> [Provided material]

***

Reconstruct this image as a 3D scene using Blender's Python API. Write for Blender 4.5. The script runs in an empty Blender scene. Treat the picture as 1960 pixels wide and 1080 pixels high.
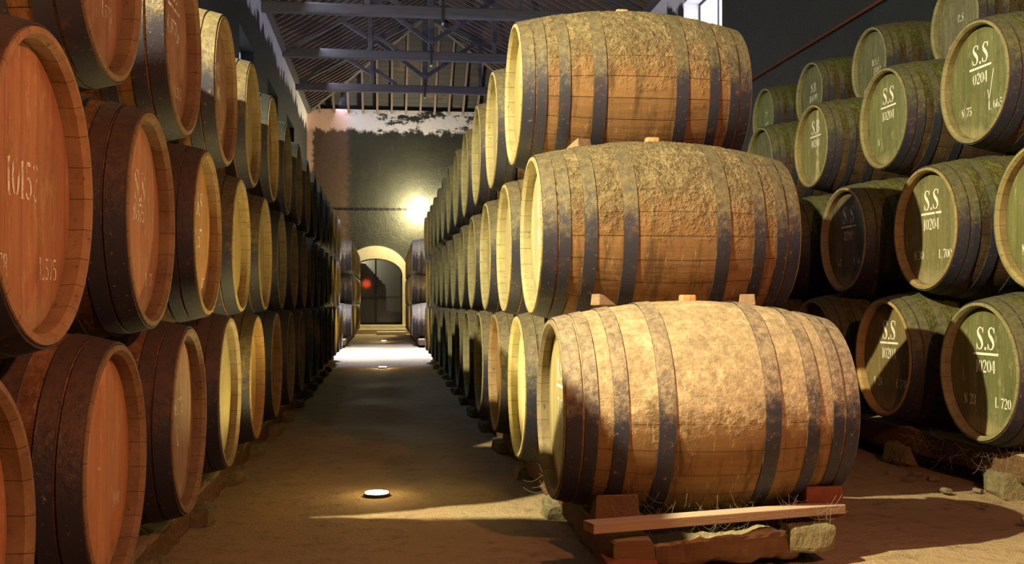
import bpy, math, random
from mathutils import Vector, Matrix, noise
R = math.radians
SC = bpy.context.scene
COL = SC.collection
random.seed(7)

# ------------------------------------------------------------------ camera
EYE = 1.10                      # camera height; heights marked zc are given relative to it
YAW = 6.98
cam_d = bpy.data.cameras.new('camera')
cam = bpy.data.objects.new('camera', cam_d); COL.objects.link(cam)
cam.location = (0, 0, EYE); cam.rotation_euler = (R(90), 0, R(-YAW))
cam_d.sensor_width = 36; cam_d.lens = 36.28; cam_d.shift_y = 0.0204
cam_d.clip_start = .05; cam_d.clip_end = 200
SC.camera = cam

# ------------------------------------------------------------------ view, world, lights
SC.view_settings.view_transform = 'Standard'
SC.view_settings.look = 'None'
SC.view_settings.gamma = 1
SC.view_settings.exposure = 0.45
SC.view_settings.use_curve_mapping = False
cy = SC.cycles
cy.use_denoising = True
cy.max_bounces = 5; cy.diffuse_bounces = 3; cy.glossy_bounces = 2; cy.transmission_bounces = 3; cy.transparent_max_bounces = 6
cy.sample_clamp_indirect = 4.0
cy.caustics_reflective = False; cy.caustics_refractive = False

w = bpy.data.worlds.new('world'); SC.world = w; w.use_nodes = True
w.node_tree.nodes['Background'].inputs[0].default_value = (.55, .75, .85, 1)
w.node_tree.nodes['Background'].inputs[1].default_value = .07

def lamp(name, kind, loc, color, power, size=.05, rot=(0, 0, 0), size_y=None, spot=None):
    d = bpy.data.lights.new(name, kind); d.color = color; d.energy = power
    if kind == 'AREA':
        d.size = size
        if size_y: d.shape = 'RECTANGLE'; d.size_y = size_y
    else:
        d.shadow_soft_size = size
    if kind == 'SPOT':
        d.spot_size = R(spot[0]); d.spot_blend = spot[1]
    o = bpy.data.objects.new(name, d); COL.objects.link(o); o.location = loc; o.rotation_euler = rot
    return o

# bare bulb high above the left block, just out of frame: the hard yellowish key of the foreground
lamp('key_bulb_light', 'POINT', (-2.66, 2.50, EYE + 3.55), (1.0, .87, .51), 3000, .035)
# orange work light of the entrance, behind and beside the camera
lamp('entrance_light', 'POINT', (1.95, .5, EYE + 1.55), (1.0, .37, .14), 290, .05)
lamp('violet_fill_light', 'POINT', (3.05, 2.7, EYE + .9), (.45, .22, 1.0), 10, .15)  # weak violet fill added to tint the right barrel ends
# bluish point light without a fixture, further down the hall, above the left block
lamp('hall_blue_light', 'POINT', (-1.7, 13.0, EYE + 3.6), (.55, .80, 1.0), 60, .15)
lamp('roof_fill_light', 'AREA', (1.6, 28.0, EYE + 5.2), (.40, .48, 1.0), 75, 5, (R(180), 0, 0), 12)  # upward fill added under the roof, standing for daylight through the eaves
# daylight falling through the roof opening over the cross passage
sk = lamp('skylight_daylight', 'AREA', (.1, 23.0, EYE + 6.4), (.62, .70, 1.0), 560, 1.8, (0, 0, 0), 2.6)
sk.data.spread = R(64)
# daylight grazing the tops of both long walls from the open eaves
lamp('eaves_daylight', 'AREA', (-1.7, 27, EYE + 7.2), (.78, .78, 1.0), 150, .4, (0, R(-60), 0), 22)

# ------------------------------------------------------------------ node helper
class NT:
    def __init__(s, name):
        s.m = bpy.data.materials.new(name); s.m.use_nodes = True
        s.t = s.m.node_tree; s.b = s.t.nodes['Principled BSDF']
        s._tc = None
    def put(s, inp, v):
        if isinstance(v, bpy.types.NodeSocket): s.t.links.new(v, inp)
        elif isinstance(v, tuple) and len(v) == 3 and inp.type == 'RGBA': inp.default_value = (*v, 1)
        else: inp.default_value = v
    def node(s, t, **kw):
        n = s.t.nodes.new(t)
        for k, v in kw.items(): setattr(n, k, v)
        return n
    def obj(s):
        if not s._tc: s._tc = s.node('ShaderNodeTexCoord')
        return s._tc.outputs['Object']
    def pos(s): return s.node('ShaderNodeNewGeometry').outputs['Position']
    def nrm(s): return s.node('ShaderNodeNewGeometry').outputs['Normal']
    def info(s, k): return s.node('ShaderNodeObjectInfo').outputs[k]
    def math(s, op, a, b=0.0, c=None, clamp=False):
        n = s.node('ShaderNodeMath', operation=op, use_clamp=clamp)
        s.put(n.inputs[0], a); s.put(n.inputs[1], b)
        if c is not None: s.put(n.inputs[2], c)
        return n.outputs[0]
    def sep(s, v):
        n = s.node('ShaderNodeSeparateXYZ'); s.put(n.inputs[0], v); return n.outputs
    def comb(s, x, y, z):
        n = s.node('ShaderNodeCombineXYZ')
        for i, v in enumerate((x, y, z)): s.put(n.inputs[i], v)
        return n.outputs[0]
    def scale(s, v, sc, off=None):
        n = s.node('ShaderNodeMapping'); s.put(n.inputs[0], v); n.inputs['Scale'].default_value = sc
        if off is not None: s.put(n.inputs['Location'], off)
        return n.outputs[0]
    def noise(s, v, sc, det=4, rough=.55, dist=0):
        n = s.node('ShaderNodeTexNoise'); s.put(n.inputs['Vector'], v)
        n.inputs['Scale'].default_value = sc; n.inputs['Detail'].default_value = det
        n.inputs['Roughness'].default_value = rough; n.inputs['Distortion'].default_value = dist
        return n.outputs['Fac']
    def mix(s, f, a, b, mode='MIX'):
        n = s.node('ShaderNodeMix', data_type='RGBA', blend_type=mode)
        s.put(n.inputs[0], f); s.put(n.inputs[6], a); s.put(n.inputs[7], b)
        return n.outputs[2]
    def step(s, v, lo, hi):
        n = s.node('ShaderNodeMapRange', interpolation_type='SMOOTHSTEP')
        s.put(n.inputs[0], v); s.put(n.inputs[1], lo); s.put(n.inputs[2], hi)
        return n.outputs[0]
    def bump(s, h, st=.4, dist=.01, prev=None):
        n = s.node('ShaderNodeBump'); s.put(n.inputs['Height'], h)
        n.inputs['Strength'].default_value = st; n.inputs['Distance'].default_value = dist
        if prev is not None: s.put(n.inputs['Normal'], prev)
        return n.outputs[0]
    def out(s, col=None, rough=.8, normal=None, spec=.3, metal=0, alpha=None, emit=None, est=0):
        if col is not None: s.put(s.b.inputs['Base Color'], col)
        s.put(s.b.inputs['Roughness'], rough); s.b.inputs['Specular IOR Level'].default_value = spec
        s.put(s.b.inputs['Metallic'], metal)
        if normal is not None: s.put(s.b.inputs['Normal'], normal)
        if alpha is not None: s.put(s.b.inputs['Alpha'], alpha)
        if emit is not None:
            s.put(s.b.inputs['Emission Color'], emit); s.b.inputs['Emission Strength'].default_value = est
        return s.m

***

> [Directive] Return the listing above word for word, with the pictures removed.

> [The reply]
Reconstruct this image as a 3D scene using Blender's Python API. Write for Blender 4.5. The script runs in an empty Blender scene. Treat the picture as 1960 pixels wide and 1080 pixels high.
import bpy, math, random
from mathutils import Vector, Matrix, noise
R = math.radians
SC = bpy.context.scene
COL = SC.collection
random.seed(7)

# ------------------------------------------------------------------ camera
EYE = 1.10                      # camera height; heights marked zc are given relative to it
YAW = 6.98
cam_d = bpy.data.cameras.new('camera')
cam = bpy.data.objects.new('camera', cam_d); COL.objects.link(cam)
cam.location = (0, 0, EYE); cam.rotation_euler = (R(90), 0, R(-YAW))
cam_d.sensor_width = 36; cam_d.lens = 36.28; cam_d.shift_y = 0.0204
cam_d.clip_start = .05; cam_d.clip_end = 200
SC.camera = cam

# ------------------------------------------------------------------ view, world, lights
SC.view_settings.view_transform = 'Standard'
SC.view_settings.look = 'None'
SC.view_settings.gamma = 1
SC.view_settings.exposure = 0.45
SC.view_settings.use_curve_mapping = False
cy = SC.cycles
cy.use_denoising = True
cy.max_bounces = 5; cy.diffuse_bounces = 3; cy.glossy_bounces = 2; cy.transmission_bounces = 3; cy.transparent_max_bounces = 6
cy.sample_clamp_indirect = 4.0
cy.caustics_reflective = False; cy.caustics_refractive = False

w = bpy.data.worlds.new('world'); SC.world = w; w.use_nodes = True
w.node_tree.nodes['Background'].inputs[0].default_value = (.55, .75, .85, 1)
w.node_tree.nodes['Background'].inputs[1].default_value = .07

def lamp(name, kind, loc, color, power, size=.05, rot=(0, 0, 0), size_y=None, spot=None):
    d = bpy.data.lights.new(name, kind); d.color = color; d.energy = power
    if kind == 'AREA':
        d.size = size
        if size_y: d.shape = 'RECTANGLE'; d.size_y = size_y
    else:
        d.shadow_soft_size = size
    if kind == 'SPOT':
        d.spot_size = R(spot[0]); d.spot_blend = spot[1]
    o = bpy.data.objects.new(name, d); COL.objects.link(o); o.location = loc; o.rotation_euler = rot
    return o

# bare bulb high above the left block, just out of frame: the hard yellowish key of the foreground
lamp('key_bulb_light', 'POINT', (-2.66, 2.50, EYE + 3.55), (1.0, .87, .51), 3000, .035)
# orange work light of the entrance, behind and beside the camera
lamp('entrance_light', 'POINT', (1.95, .5, EYE + 1.55), (1.0, .37, .14), 290, .05)
lamp('violet_fill_light', 'POINT', (3.05, 2.7, EYE + .9), (.45, .22, 1.0), 10, .15)  # weak violet fill added to tint the right barrel ends
# bluish point light without a fixture, further down the hall, above the left block
lamp('hall_blue_light', 'POINT', (-1.7, 13.0, EYE + 3.6), (.55, .80, 1.0), 60, .15)
lamp('roof_fill_light', 'AREA', (1.6, 28.0, EYE + 5.2), (.40, .48, 1.0), 75, 5, (R(180), 0, 0), 12)  # upward fill added under the roof, standing for daylight through the eaves
# daylight falling through the roof opening over the cross passage
sk = lamp('skylight_daylight', 'AREA', (.1, 23.0, EYE + 6.4), (.62, .70, 1.0), 560, 1.8, (0, 0, 0), 2.6)
sk.data.spread = R(64)
# daylight grazing the tops of both long walls from the open eaves
lamp('eaves_daylight', 'AREA', (-1.7, 27, EYE + 7.2), (.78, .78, 1.0), 150, .4, (0, R(-60), 0), 22)

# ------------------------------------------------------------------ node helper
class NT:
    def __init__(s, name):
        s.m = bpy.data.materials.new(name); s.m.use_nodes = True
        s.t = s.m.node_tree; s.b = s.t.nodes['Principled BSDF']
        s._tc = None
    def put(s, inp, v):
        if isinstance(v, bpy.types.NodeSocket): s.t.links.new(v, inp)
        elif isinstance(v, tuple) and len(v) == 3 and inp.type == 'RGBA': inp.default_value = (*v, 1)
        else: inp.default_value = v
    def node(s, t, **kw):
        n = s.t.nodes.new(t)
        for k, v in kw.items(): setattr(n, k, v)
        return n
    def obj(s):
        if not s._tc: s._tc = s.node('ShaderNodeTexCoord')
        return s._tc.outputs['Object']
    def pos(s): return s.node('ShaderNodeNewGeometry').outputs['Position']
    def nrm(s): return s.node('ShaderNodeNewGeometry').outputs['Normal']
    def info(s, k): return s.node('ShaderNodeObjectInfo').outputs[k]
    def math(s, op, a, b=0.0, c=None, clamp=False):
        n = s.node('ShaderNodeMath', operation=op, use_clamp=clamp)
        s.put(n.inputs[0], a); s.put(n.inputs[1], b)
        if c is not None: s.put(n.inputs[2], c)
        return n.outputs[0]
    def sep(s, v):
        n = s.node('ShaderNodeSeparateXYZ'); s.put(n.inputs[0], v); return n.outputs
    def comb(s, x, y, z):
        n = s.node('ShaderNodeCombineXYZ')
        for i, v in enumerate((x, y, z)): s.put(n.inputs[i], v)
        return n.outputs[0]
    def scale(s, v, sc, off=None):
        n = s.node('ShaderNodeMapping'); s.put(n.inputs[0], v); n.inputs['Scale'].default_value = sc
        if off is not None: s.put(n.inputs['Location'], off)
        return n.outputs[0]
    def noise(s, v, sc, det=4, rough=.55, dist=0):
        n = s.node('ShaderNodeTexNoise'); s.put(n.inputs['Vector'], v)
        n.inputs['Scale'].default_value = sc; n.inputs['Detail'].default_value = det
        n.inputs['Roughness'].default_value = rough; n.inputs['Distortion'].default_value = dist
        return n.outputs['Fac']
    def mix(s, f, a, b, mode='MIX'):
        n = s.node('ShaderNodeMix', data_type='RGBA', blend_type=mode)
        s.put(n.inputs[0], f); s.put(n.inputs[6], a); s.put(n.inputs[7], b)
        return n.outputs[2]
    def step(s, v, lo, hi):
        n = s.node('ShaderNodeMapRange', interpolation_type='SMOOTHSTEP')
        s.put(n.inputs[0], v); s.put(n.inputs[1], lo); s.put(n.inputs[2], hi)
        return n.outputs[0]
    def bump(s, h, st=.4, dist=.01, prev=None):
        n = s.node('ShaderNodeBump'); s.put(n.inputs['Height'], h)
        n.inputs['Strength'].default_value = st; n.inputs['Distance'].default_value = dist
        if prev is not None: s.put(n.inputs['Normal'], prev)
        return n.outputs[0]
    def out(s, col=None, rough=.8, normal=None, spec=.3, metal=0, alpha=None, emit=None, est=0):
        if col is not None: s.put(s.b.inputs['Base Color'], col)
        s.put(s.b.inputs['Roughness'], rough); s.b.inputs['Specular IOR Level'].default_value = spec
        s.put(s.b.inputs['Metallic'], metal)
        if normal is not None: s.put(s.b.inputs['Normal'], normal)
        if alpha is not None: s.put(s.b.inputs['Alpha'], alpha)
        if emit is not None:
            s.put(s.b.inputs['Emission Color'], emit); s.b.inputs['Emission Strength'].default_value = est
        return s.m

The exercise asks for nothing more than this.